どのPTXとバイナリコードがCUDA C++アプリケーションに埋め込まれるかはコンパイルオプション-archと-codeまたはgencodeによって制御される。例えば、
nvcc x.cu
-gencode arch=compute_50,code=sm_50
-gencode arch=compute_60,code=sm_60
-gencode arch=compute_70,code=\"compute_70,sm_70\"
とすると、最初と2番目の-gencodeオプションからcompute capability 5.0と6.0に互換性があるバイナリコードと、3番目の-gencodeオプションからcompute capability 7.0と互換性があるPTXとバイナリコードを埋め込む。
ホストコードは実行時に最も適したコードを自動的に選ぶよう生成される。上の例では以下のようになる。
- compute capability 5.0と5.2を持つデバイスに対する5.0バイナリコード
- compute capability 6.0と6.1を持つデバイスに対する6.0バイナリコード
- compute capability 7.0と7.5を持つデバイスに対する7.0バイナリコード
- compute capabilityが8.0以上のデバイスに対する、実行時にバイナリコードにコンパイルされるPTXコード
compute capabilityに基づいた様々なコードパスを区別するために__CUDA_ARCH__マクロを使うことが出来る。ただし、このマクロはデバイスコードでのみ定義されている。例えば、-arch=compute_80を付けてコンパイルするとき、__CUDA_ARCH__の値は800である。

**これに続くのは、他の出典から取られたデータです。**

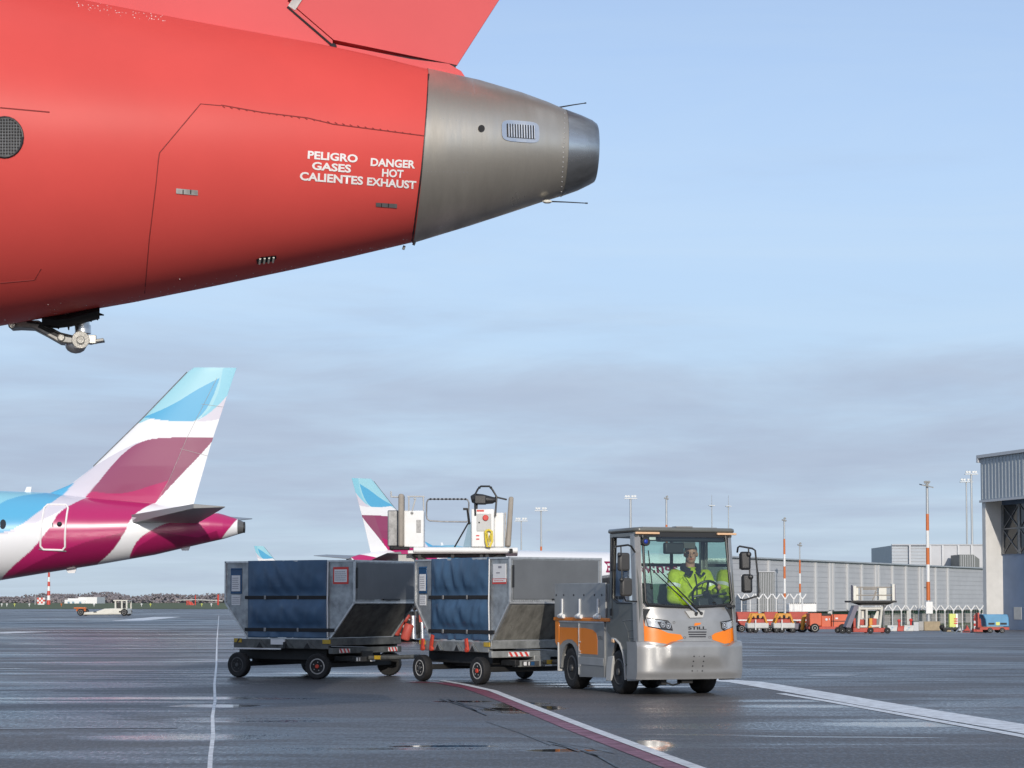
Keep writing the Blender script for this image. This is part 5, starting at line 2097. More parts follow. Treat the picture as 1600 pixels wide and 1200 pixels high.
# driver
DRV = thing('person', 'driver in a bright yellow high visibility jacket at the wheel of the tug', 'person', TM @ Vector((-.20, .29, .46)), TRZ)
DI = TM @ Vector((-.20, .29, .46))


def lump(mb_, a, b, ra, rb, n=12):
    a, b = Vector(a), Vector(b)
    k = 6
    mb_.tube([a.lerp(b, i / k) for i in range(k + 1)], [ra + (rb - ra) * i / k for i in range(k + 1)], n)
    mb_.ball(a, ra * 1.0, n=10)
    mb_.ball(b, rb * 1.0, n=10)


def remeshed(mb_, name, mt, parent, vox, sm=4):
    o_ = mb_.build(name, mt, parent, angle=180)
    r_ = o_.modifiers.new('remesh', 'REMESH')
    r_.mode = 'VOXEL'
    r_.voxel_size = vox
    r_.use_smooth_shade = True
    if sm:
        s_ = o_.modifiers.new('smooth', 'SMOOTH')
        s_.iterations = sm
        s_.factor = .5
    return o_


# local frame: x forward, y to the driver's left, z up from the cab floor; seat at 0.45
hd = Vector((-.02, 0, 1.265))
HT = Matrix.Translation(hd) @ Matrix.Rotation(R(-22), 4, 'Z') @ Matrix.Translation(-hd)
body = MB(HT)
body.ball(hd + Vector((0, 0, .035)), (.098, .078, .098), n=18)
body.ball(hd + Vector((.022, 0, -.045)), (.070, .062, .075), n=14)
body.ball(hd + Vector((.055, 0, -.082)), (.026, .03, .024), n=10)
body.tube([hd + Vector((.088, 0, .03)), hd + Vector((.103, 0, .0)), hd + Vector((.116, 0, -.022)), hd + Vector((.095, 0, -.035))], [.009, .012, .016, .010], 8)
for s in (-1, 1):
    body.ball(hd + Vector((.0, s * .08, .0)), (.022, .012, .034), n=8)
    body.ball(hd + Vector((.078, s * .032, .034)), (.014, .028, .008), n=8)
body.xf = Matrix.Identity(4)
lump(body, hd + Vector((-.02, 0, -.06)), (-.05, 0, 1.06), .058, .062)
lump(body, (-.05, 0, .98), (-.06, 0, .62), .13, .14)
for s in (-1, 1):
    lump(body, (-.06, s * .09, .52), (.34, s * .12, .50), .085, .062)
    lump(body, (.34, s * .12, .50), (.36, s * .12, .10), .055, .04)
    body.tube([(.30, s * .12, .05), (.38, s * .12, .06), (.50, s * .13, .03)], [.045, .05, .03], 10)
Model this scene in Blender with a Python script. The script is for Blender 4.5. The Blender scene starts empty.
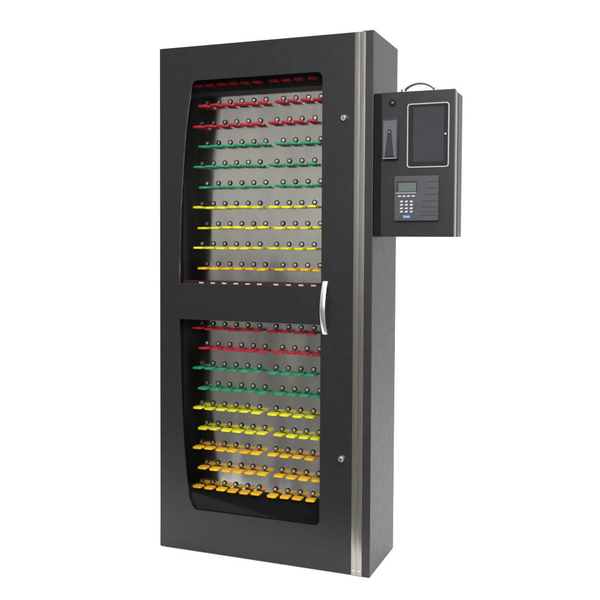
import bpy, bmesh, math, random
from mathutils import Vector, Matrix
random.seed(7)
scene = bpy.context.scene
C = scene.collection
R = math.radians

# ---------------------------------------------------------------- camera
yaw, pitch, roll = -0.36933679, -0.03766388, 0.00510528
fw = Vector((math.sin(yaw)*math.cos(pitch), math.cos(yaw)*math.cos(pitch), math.sin(pitch)))
r0 = Vector((math.cos(yaw), -math.sin(yaw), 0)); u0 = r0.cross(fw)
r1 = math.cos(roll)*r0 + math.sin(roll)*u0
u1 = -math.sin(roll)*r0 + math.cos(roll)*u0
cam_d = bpy.data.cameras.new('camera'); cam = bpy.data.objects.new('camera', cam_d); C.objects.link(cam)
M = Matrix((r1, u1, -fw)).transposed().to_4x4(); M.translation = Vector((1.670266, -2.838581, 1.180794))
cam.matrix_world = M
cam_d.sensor_width = 36; cam_d.lens = 36*854.93/600
cam_d.shift_y = -27.73/600
cam_d.clip_end = 500; cam_d.clip_start = .05
scene.camera = cam

# ---------------------------------------------------------------- studio light
w = bpy.data.worlds.new('World'); scene.world = w; w.use_nodes = True
nt = w.node_tree; bg = nt.nodes['Background']
tc = nt.nodes.new('ShaderNodeTexCoord'); sx = nt.nodes.new('ShaderNodeSeparateXYZ')
mr = nt.nodes.new('ShaderNodeMapRange'); cr = nt.nodes.new('ShaderNodeMix'); cr.data_type = 'RGBA'
nt.links.new(tc.outputs['Generated'], sx.inputs[0])
# the white backdrop fills the half of the studio behind the cabinet, the camera side is a dimmer room
nt.links.new(sx.outputs['Y'], mr.inputs['Value'])
mr.inputs['From Min'].default_value = -0.35; mr.inputs['From Max'].default_value = 0.30
nt.links.new(mr.outputs['Result'], cr.inputs['Factor'])
cr.inputs['A'].default_value = (0.50, 0.495, 0.485, 1)
cr.inputs['B'].default_value = (1.25, 1.25, 1.26, 1)
# noise added to the world on the camera side for patchy panel reflections
wn = nt.nodes.new('ShaderNodeTexNoise'); wn.inputs['Scale'].default_value = 3.4; wn.inputs['Detail'].default_value = 4
nt.links.new(tc.outputs['Generated'], wn.inputs['Vector'])
wm = nt.nodes.new('ShaderNodeMapRange'); wm.inputs['From Min'].default_value = .35; wm.inputs['From Max'].default_value = .65
nt.links.new(wn.outputs['Fac'], wm.inputs['Value'])
wc = nt.nodes.new('ShaderNodeMix'); wc.data_type = 'RGBA'; nt.links.new(wm.outputs['Result'], wc.inputs['Factor'])
wc.inputs['A'].default_value = (.30, .292, .275, 1); wc.inputs['B'].default_value = (.92, .91, .89, 1)
nt.links.new(wc.outputs['Result'], cr.inputs['A'])
# brighter world overhead, added so the ground renders white
mz = nt.nodes.new('ShaderNodeMapRange'); mz.inputs['From Min'].default_value = 0.45; mz.inputs['From Max'].default_value = 0.95
nt.links.new(sx.outputs['Z'], mz.inputs['Value'])
cz = nt.nodes.new('ShaderNodeMix'); cz.data_type = 'RGBA'
nt.links.new(mz.outputs['Result'], cz.inputs['Factor']); nt.links.new(cr.outputs['Result'], cz.inputs['A'])
cz.inputs['B'].default_value = (1.8, 1.8, 1.8, 1)
nt.links.new(cz.outputs['Result'], bg.inputs['Color']); bg.inputs['Strength'].default_value = 1.0

def area(name, loc, target, sx_, sy_, power, col=(1, 1, 1)):
    l = bpy.data.lights.new(name, 'AREA'); l.shape = 'RECTANGLE'; l.size = sx_; l.size_y = sy_
    l.energy = power; l.color = col
    o = bpy.data.objects.new(name, l); C.objects.link(o); o.location = loc
    o.rotation_euler = (Vector(target)-Vector(loc)).to_track_quat('-Z', 'Y').to_euler()
    return o
area('softbox_overhead', (0.6, 1.2, 4.2), (0.5, 0.5, 0.0), 4.5, 3.5, 110, (1, .99, .98))
area('softbox_front', (2.4, -4.0, 2.7), (0.3, 0.15, 0.8), 1.8, 1.8, 250, (1, .985, .96))
scene.view_settings.view_transform = 'Standard'; scene.view_settings.look = 'None'
scene.view_settings.exposure = 0; scene.view_settings.gamma = 1
scene.render.engine = 'CYCLES'
scene.cycles.max_bounces = 8; scene.cycles.transparent_max_bounces = 12
scene.render.resolution_x = 1024; scene.render.resolution_y = 1024

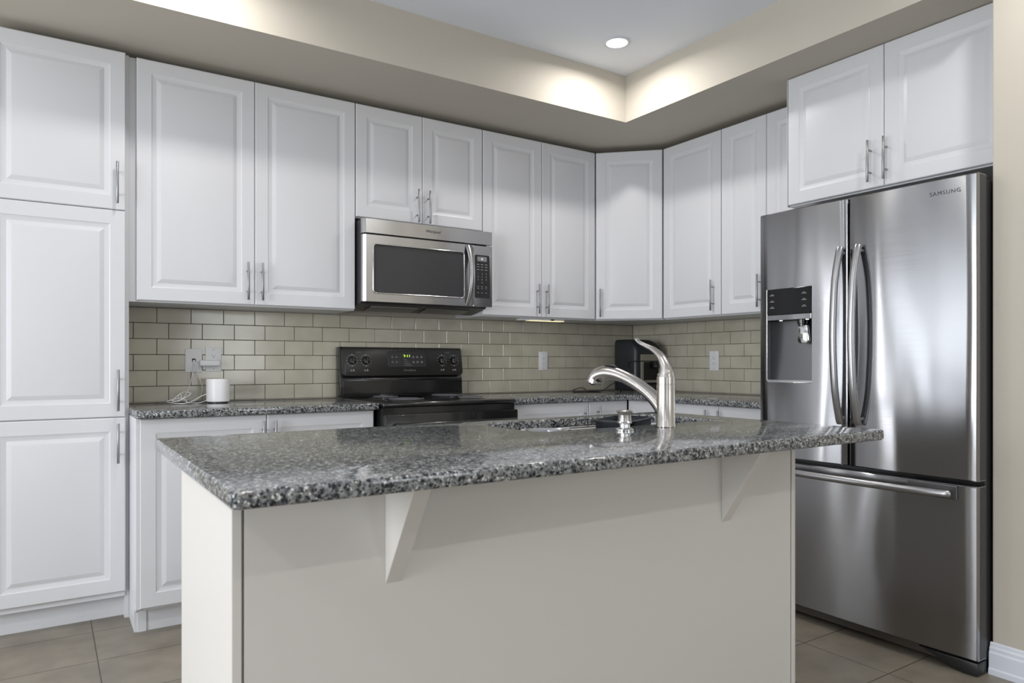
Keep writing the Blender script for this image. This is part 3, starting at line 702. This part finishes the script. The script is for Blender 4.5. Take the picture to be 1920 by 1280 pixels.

ドライバーAPIを使うアプリケーションは実行時に最適なコードを明示的にロードし実行できるようにコンパイルしなければならない。
例えば、VoltaアーキテクチャはスレッドがGPU上でスケジュールされる方法を変えるIndependent Thread Schedulingを導入しているが、以前のアーキテクチャ内のSIMTスケジューリングの特定の振る舞いに依存するコードに対して、Independent Thread Schedulingは関係するスレッドの集合を変えるかもしれず、不正確な結果をもたらす。
Independent Thread Schedulingを実装しつつ移植するためには、Volta開発者はコンパイルオプション-arch=compute_60 -code=sm_70をつけてPascalのスレッドスケジューリングに最適化すればよい。
nvccユーザーマニュアルは-arch、-code、-gencodeコンパイラーオプションに対する様々な短縮形をリストにまとめている。例えば、-arch=sm_70は-arch=compute_70 -code=compute_70,sm_70の略である。
C++互換性¶
コンパイラのフロントエンドはCUDAソースファイルをC++の文法に従って処理する。全てのC++の機能はホストコードに対してはサポートされるが、デバイスコードに対しては一部のみサポートされる。詳しくはC++言語サポートにて。
64ビット互換性¶
64bitバージョンのnvccは64bitモード(つまりポインターが64bit)でデバイスコードをコンパイルする。64bitモードでコンパイルされたデバイスコードは64bitモードでコンパイルされたホストコードでしかサポートされない。